To this end, the two vowed to “lead the effort in the new Congress to impose stronger sanctions” on Russia.

“This is indicative of the reality that Russia is going to be an area of fundamental disagreement within the Republican Party, assuming Trump’s position continues to hold,” says Olga Oliker, director of the Russia and Eurasia program at the Center for Strategic and International Studies. “There are a large chunk of Republicans who are nervous about Russia, who don’t like the idea that Russia interfered.”

“Going about our lives as Trump has suggested is a lovely notion – if you believe it’s a one-time deal,” she adds. “But saying that we can just move on seems to ignore the fact that it has rattled our system and revealed some potential weaknesses in it.”

Trump could certainly reverse the sanctions put in place by Obama this week, but not without paying a political price.

It is a cost that is likely to rise as a new Congress begins holding hearings on Russian involvement in election monitoring.

When this happens, Gen. Joseph Dunford, chairman of the Joint Chiefs of Staff, and retired Gen. Jim Mattis, nominee to be the next Department of Defense head, will no doubt be called to testify. Both have made no secret of the fact that they consider Russia a top security concern.

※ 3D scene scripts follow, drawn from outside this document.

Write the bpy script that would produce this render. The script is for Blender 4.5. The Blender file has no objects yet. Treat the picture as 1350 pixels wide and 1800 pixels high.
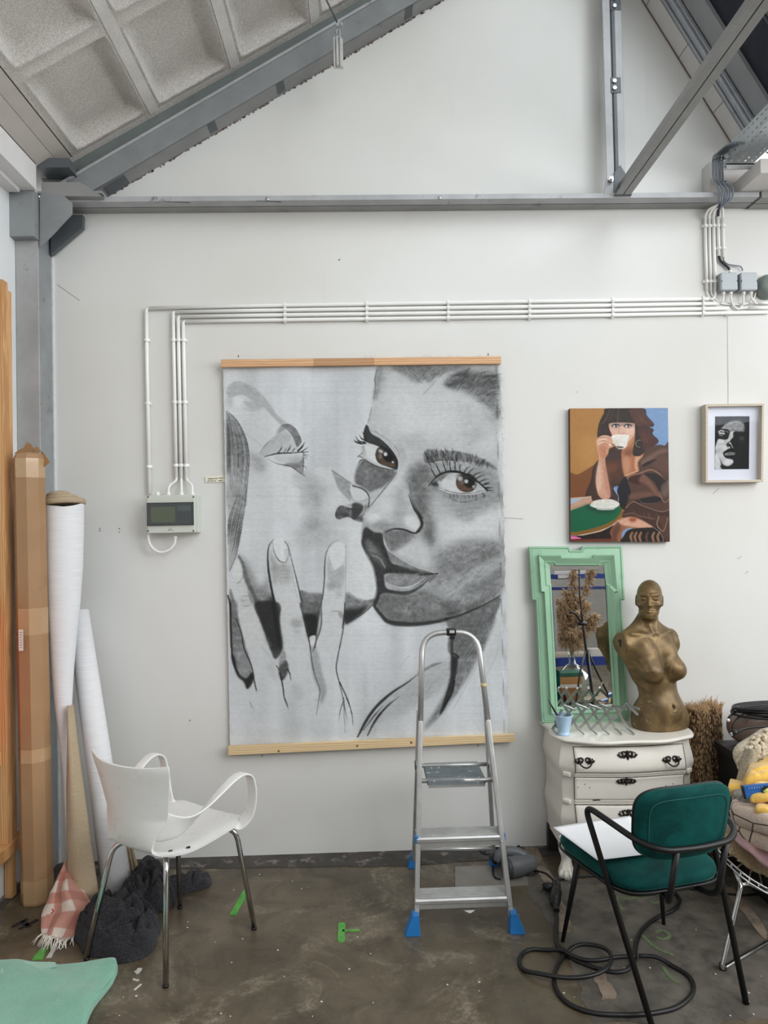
import bpy, bmesh, math, random
import numpy as np
from mathutils import Vector, Matrix

# ------------------------------------------------------------------ camera
PSI, THE, RHO = .028, .0185, .0205          # yaw to the right, pitch up, roll
CF, CX, CY = 1248., 675., 900.              # focal length and centre in photo pixels
CAM = Vector((0., 0., 1.65))
_f0 = Vector((math.sin(PSI), math.cos(PSI), 0)); _r0 = Vector((math.cos(PSI), -math.sin(PSI), 0))
FW = _f0*math.cos(THE) + Vector((0, 0, math.sin(THE)))
_u0 = Vector((0, 0, math.cos(THE))) - _f0*math.sin(THE)
RT = _r0*math.cos(RHO) - _u0*math.sin(RHO)
UP = _u0*math.cos(RHO) + _r0*math.sin(RHO)

scene = bpy.context.scene
cam = bpy.data.cameras.new('camera')
cam.sensor_fit = 'VERTICAL'; cam.sensor_height = 36.; cam.lens = 36.*CF/1800.
cam.clip_start = .05; cam.clip_end = 200
camo = bpy.data.objects.new('camera', cam); scene.collection.objects.link(camo)
camo.matrix_world = Matrix((( RT.x, UP.x, -FW.x, CAM.x), (RT.y, UP.y, -FW.y, CAM.y),
                            (RT.z, UP.z, -FW.z, CAM.z), (0, 0, 0, 1)))
scene.camera = camo

# ------------------------------------------------------------------ sky, daylight, exposure
world = bpy.data.worlds.new('overcast_sky'); scene.world = world
world.use_nodes = True
bg = world.node_tree.nodes['Background']
bg.inputs['Color'].default_value = (.96, .98, 1.0, 1); bg.inputs['Strength'].default_value = 1.0

def area_light(name, loc, target, sx, sy, power, col=(1, 1, 1)):
    l = bpy.data.lights.new(name, 'AREA'); l.shape = 'RECTANGLE'; l.size = sx; l.size_y = sy
    l.energy = power; l.color = col
    o = bpy.data.objects.new(name, l); scene.collection.objects.link(o)
    o.location = loc
    o.rotation_euler = (Vector(target)-Vector(loc)).to_track_quat('-Z', 'Y').to_euler()
    return o
# daylight through the saw-tooth skylight over this bay, then two fill lamps
area_light('skylight_daylight', (2.75, -.2, 4.5), (-.2, 2.9, 1.2), 2.2, 4.5, 175, (.985, .992, 1.0))
area_light('next_bay_fill', (6.4, .2, 2.7), (-.6, 2.6, 3.4), 4.5, 2.4, 145, (.99, .995, 1.0))  # stands for the next bay, set low and aimed up to lift the ceiling
area_light('frontal_fill', (.5, -3.6, 4.4), (0., 3., 1.6), 5, 2.5, 70, (1., .995, .985))  # broad frontal fill under the solid slope, behind the camera

vs = scene.view_settings
vs.view_transform = 'Standard'; vs.look = 'None'; vs.gamma = 1.; vs.use_curve_mapping = False
vs.exposure = 0.35
scene.render.film_transparent = False

# ------------------------------------------------------------------ pixel helpers (photo ray -> point on a real plane)
def ray(px, py): return FW + RT*((px-CX)/CF) - UP*((py-CY)/CF)
def aty(px, py, Y):
    d = ray(px, py); return CAM + d*((Y-CAM.y)/d.y)
def atz(px, py, Z=0.):
    d = ray(px, py); return CAM + d*((Z-CAM.z)/d.z)
def atx(px, py, X):
    d = ray(px, py); return CAM + d*((X-CAM.x)/d.x)
def proj(p):
    d = Vector(p)-CAM; w = d.dot(FW)
    return CX+CF*d.dot(RT)/w, CY-CF*d.dot(UP)/w

# ------------------------------------------------------------------ materials
def lin(c):
    c = c/255.
    return c/12.92 if c <= .04045 else ((c+.055)/1.055)**2.4
def srgb(r, g, b): return (lin(r), lin(g), lin(b))

class NT:
    """small node-tree writer"""
    def __init__(s, name):
        s.m = bpy.data.materials.new(name); s.m.use_nodes = True
        s.t = s.m.node_tree; s.t.nodes.clear()
        s.out = s.n('ShaderNodeOutputMaterial'); s.b = s.n('ShaderNodeBsdfPrincipled')
        s.l(s.b.outputs[0], s.out.inputs[0])
    def n(s, typ, **kw):
        nd = s.t.nodes.new(typ)
        for k, v in kw.items():
            if hasattr(nd, k) and k not in ('Scale',): setattr(nd, k, v)
        return nd
    def l(s, a, b): s.t.links.new(a, b)
    def coord(s, kind='Object', scale=(1, 1, 1), rot=(0, 0, 0)):
        tc = s.n('ShaderNodeTexCoord'); mp = s.n('ShaderNodeMapping')
        mp.inputs['Scale'].default_value = scale; mp.inputs['Rotation'].default_value = rot
        s.l(tc.outputs[kind], mp.inputs[0]); return mp.outputs[0]
    def noise(s, vec, scale, detail=4, rough=.55, dist=0):
        nd = s.n('ShaderNodeTexNoise'); nd.inputs['Scale'].default_value = scale
        nd.inputs['Detail'].default_value = detail; nd.inputs['Roughness'].default_value = rough
        nd.inputs['Distortion'].default_value = dist
        s.l(vec, nd.inputs['Vector']); return nd.outputs[0]
    def ramp(s, fac, stops, interp='LINEAR'):
        r = s.n('ShaderNodeValToRGB'); r.color_ramp.interpolation = interp
        e = r.color_ramp.elements
        while len(e) < len(stops): e.new(.5)
        for i, (p, c) in enumerate(stops):
            e[i].position = p; e[i].color = (c, c, c, 1) if isinstance(c, (int, float)) else (*c[:3], 1)
        s.l(fac, r.inputs[0]); return r.outputs[0]
    def mix(s, fac, a, b, mode='MIX'):
        m = s.n('ShaderNodeMix', data_type='RGBA', blend_type=mode)
        for k_, v in ((0, fac), (6, a), (7, b)):
            inp = m.inputs[k_]
            if isinstance(v, (int, float)): inp.default_value = v if k_ == 0 else (v, v, v, 1)
            elif isinstance(v, tuple): inp.default_value = (*v[:3], 1)
            else: s.l(v, inp)
        return m.outputs[2]
    def math(s, op, a, b=0.):
        m = s.n('ShaderNodeMath', operation=op)
        for inp, v in ((m.inputs[0], a), (m.inputs[1], b)):
            if isinstance(v, (int, float)): inp.default_value = v
            else: s.l(v, inp)
        return m.outputs[0]
    def bump(s, h, strength=.3, dist=.002):
        b = s.n('ShaderNodeBump'); b.inputs['Strength'].default_value = strength
        b.inputs['Distance'].default_value = dist
        s.l(h, b.inputs['Height']); s.l(b.outputs[0], s.b.inputs['Normal'])
    def set(s, **kw):
        for k, v in kw.items():
            i = s.b.inputs[k.replace('_', ' ')]
            if isinstance(v, (int, float)): i.default_value = v
            elif isinstance(v, tuple): i.default_value = (*v[:3], 1)
            else: s.l(v, i)
        return s

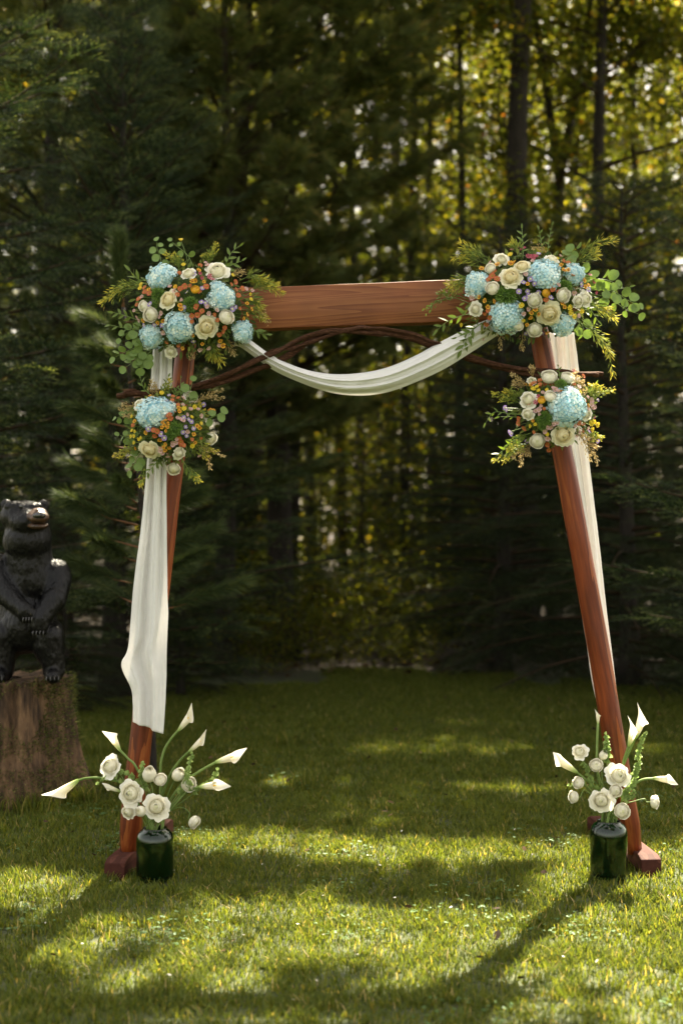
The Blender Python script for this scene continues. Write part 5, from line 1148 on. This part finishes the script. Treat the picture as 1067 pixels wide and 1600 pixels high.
# lower right
D_ = Bunch('floral_arrangement', 'lower right flower cluster at the vine end of the right post, one round blue hydrangea', 740, 560, 4.446, (545, 370, 255, 230), 5.60, .13, GA)
put(D_, [('h', 615, 350, 132), ('c', 592, 542, 84), ('w', 355, 300, 64), ('w', 348, 400, 46), ('r', 505, 142, 54), ('r', 632, 145, 48), ('r', 495, 285, 42), ('r', 425, 577, 52), ('w', 392, 160, 34), ('g', 460, 435, 58), ('g', 460, 480, 40), ('g', 580, 200, 46), ('y', 437, 310, 29), ('w', 750, 400, 44)])
D_.filler(430)
D_.build_small([('rust', 400, 185, 22), ('rust', 440, 165, 18), ('rust', 435, 195, 16), ('rust', 298, 455, 24), ('rust', 333, 492, 22), ('rust', 296, 425, 18), ('rust', 697, 462, 20), ('rust', 735, 508, 18), ('rust', 495, 605, 20), ('rust', 517, 637, 19), ('rust', 755, 125, 20), ('rust', 357, 325, 17), ('rust', 730, 465, 16), ('magenta', 420, 282, 16), ('magenta', 400, 322, 18), ('magenta', 690, 93, 18), ('magenta', 820, 412, 17),
                ('orange', 348, 187, 17), ('orange', 380, 195, 17), ('orange', 570, 245, 14), ('lemon', 388, 228, 20), ('lemon', 797, 187, 22), ('lemon', 792, 455, 24), ('lemon', 820, 440, 22), ('lemon', 850, 460, 22), ('lemon', 815, 495, 22), ('lemon', 475, 235, 13),
                ('pink', 533, 235, 20), ('pink', 550, 248, 16), ('pink', 518, 225, 15), ('pink', 420, 375, 19), ('pink', 400, 380, 17), ('pink', 425, 400, 14), ('pink', 520, 470, 17), ('pink', 540, 465, 18), ('pink', 500, 490, 19), ('pink', 480, 493, 15), ('pink', 463, 517, 18), ('pink', 490, 565, 20), ('pink', 795, 300, 20), ('pink', 830, 337, 21), ('pink', 790, 330, 20), ('pink', 805, 350, 17), ('pink', 762, 365, 20), ('pink', 760, 385, 17), ('pink', 795, 550, 18), ('pink', 770, 490, 15),
                ('purple', 215, 345, 19), ('purple', 225, 362, 15), ('purple', 258, 525, 18), ('purple', 245, 510, 15), ('purple', 365, 575, 16), ('purple', 857, 290, 14), ('purple', 855, 577, 17), ('purple', 792, 512, 13)], fill=20, pal=PAL, rz=17)
for pts, n, lz in [([(400, 600), (300, 600), (200, 640), (140, 690)], 8, 70), ([(390, 520), (290, 560), (230, 600)], 7, 60), ([(350, 400), (240, 390), (130, 380), (75, 450)], 9, 56), ([(330, 420), (250, 410), (170, 410)], 5, 50), ([(580, 180), (580, 120), (575, 65)], 6, 36), ([(760, 300), (800, 240), (830, 190)], 6, 48)]: D_.leafy(pts, 'lance', n, lz)
for pts in [[(340, 320), (270, 280), (200, 260), (130, 255)], [(330, 330), (260, 300), (180, 290)], [(340, 300), (290, 260), (210, 230)], [(750, 320), (800, 280), (870, 240), (950, 230)], [(750, 300), (800, 260), (860, 215)], [(760, 290), (790, 250), (830, 200)], [(390, 560), (270, 640), (130, 715)], [(400, 580), (300, 640), (200, 715)], [(740, 500), (800, 540), (860, 560)], [(380, 520), (310, 560), (230, 640)]]: D_.fine(pts, M['fine'], 'goldenrod_sprig', n=110, ln=.013, width=.030, w=.0026)
for pts in [[(400, 180), (320, 170), (260, 125)], [(390, 200), (310, 190), (265, 185)], [(410, 150), (400, 110), (385, 75)], [(400, 600), (340, 650), (310, 740)], [(390, 600), (300, 630), (265, 690)], [(400, 600), (370, 640), (365, 680)], [(700, 520), (770, 600), (845, 730)], [(690, 500), (780, 570), (840, 620)], [(700, 480), (740, 560), (795, 710)], [(660, 200), (700, 170), (735, 180)], [(660, 220), (720, 210), (750, 240)], [(640, 180), (660, 160), (690, 110)]]: D_.fine(pts, M['tan'], 'dry_grass_sprig', n=85, ln=.012, width=.026)
# ------------------------------------------------------------------ vases with white flowers
def vase(px_c, py_b, w_px, h_px, Y, label):
    c = P(px_c, py_b, Y); c[2] = 0.0; R = w_px/2*Y/FP; H = h_px*Y/FP
    root = empty('glass_vase', c, label, 'vase', 'green glass vases at the feet of the posts')
    o = [(0, .004), (R*.90, .004), (R*.97, .012), (R, .03), (R, H*.74), (R*.985, H*.82), (R*.92, H*.89), (R*.80, H*.945), (R*.66, H*.975), (R*.62, H*.99), (R*.64, H), (R*.62, H+.001)]
    i = [(R*.585, H*.995), (R*.58, H*.975), (R*.76, H*.93), (R*.885, H*.88), (R*.95, H*.815), (R*.965, H*.74), (R*.965, .035), (R*.93, .02), (0, .016)]
    V, F = lathe(o+i, 48); link('glass', mesh('glass', V, F, M['glass']), root, local=Matrix.Identity(4))
    wv = [(0, .018), (R*.92, .022), (R*.96, .037), (R*.96, H*.735), (0, H*.735)]; V, F = lathe(wv, 48); link('water', mesh('water', V, F, M['water']), root, local=Matrix.Identity(4))
    return c, R, H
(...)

“In off-the-record engagements, Dunford has been pretty frank that he would like to be more assertive in countermeasures to Russian aggression,” Smith says.

Top White House officials have hinted strongly that sanctions and diplomatic expulsions are not all that Russia will have to contend with in the weeks to come, but that there will perhaps be some secret cyber countermeasures launched against Putin’s government as well.

“I’m sure Putin is thinking hard about what those might be. We know that Putin is very concerned about public opinion and popular uprising – and that he’s concerned about it perhaps even well beyond the actual danger that exists,” Oliker says. “These new measures will play on those fears.”